Die Voraussetzungen sind also günstig. Das SMWA verfügt bereits über Erfahrungen, wie man ein Jobticket für alle Landesbediensteten in allen sächsischen Landesteilen anbieten kann. Daher ist es nur folgerichtig, wenn das SMWA Ende des Jahres seine Ergebnisse im Rahmen einer Evaluierung auch den anderen Ministerien zur Verfügung stellt. Mittlerweile bieten nämlich auch alle Verkehrsverbünde ein Jobticket an.
So ergibt es Sinn, dass noch dieses Jahr geprüft werden kann, welche Möglichkeiten es für die Aushandlung eines neuen Rahmenvertrages gibt; denn wir wollen, dass alle Bediensteten im Freistaat in den Genuss eines Jobtickets kommen können.
Sie sehen, liebe GRÜNE-Fraktion: Im Ziel sind wir uns einig. Nur Ihrem Plan, bis zum 1. Juli 2015, also innerhalb von nur zwei Monaten, einen Rahmenvertrag für alle Ministerien zu verhandeln, können wir nun wahrlich nicht zustimmen. Das würde unnötigen Druck erzeugen und die Evaluierung sowie eine für alle Beteiligten sinnvolle Lösung am Ende verhindern.

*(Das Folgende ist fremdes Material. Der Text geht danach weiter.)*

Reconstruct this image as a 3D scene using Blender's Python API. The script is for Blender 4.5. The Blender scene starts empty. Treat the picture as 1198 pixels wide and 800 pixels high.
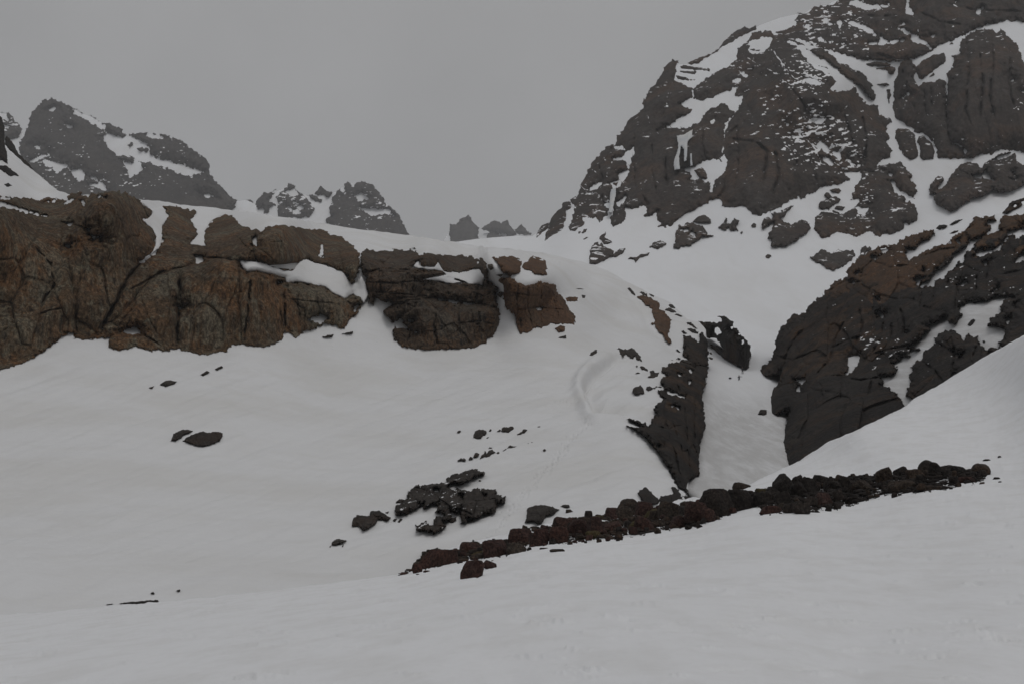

Frau Kollegin Jähnigen, Sie haben uns vorhin gebeten, über unseren Schatten zu springen. Meines Wissens – wenn man den Worten eines Comic-Autors Glauben schenken darf – kann das nur einer, nämlich Lucky Luke, der schneller zieht als sein Schatten. Für uns geht aber auch an dieser Stelle Gründlichkeit vor Schnelligkeit. Deswegen bitte ich Sie, dem Vorschlag des SMWA zu folgen. Lassen Sie bitte den Austausch der Erfahrungen mit den anderen Ministerien zu, verbunden mit dem Auftrag, ein Jobticket für alle Landesbediensteten in ganz Sachsen einzuführen.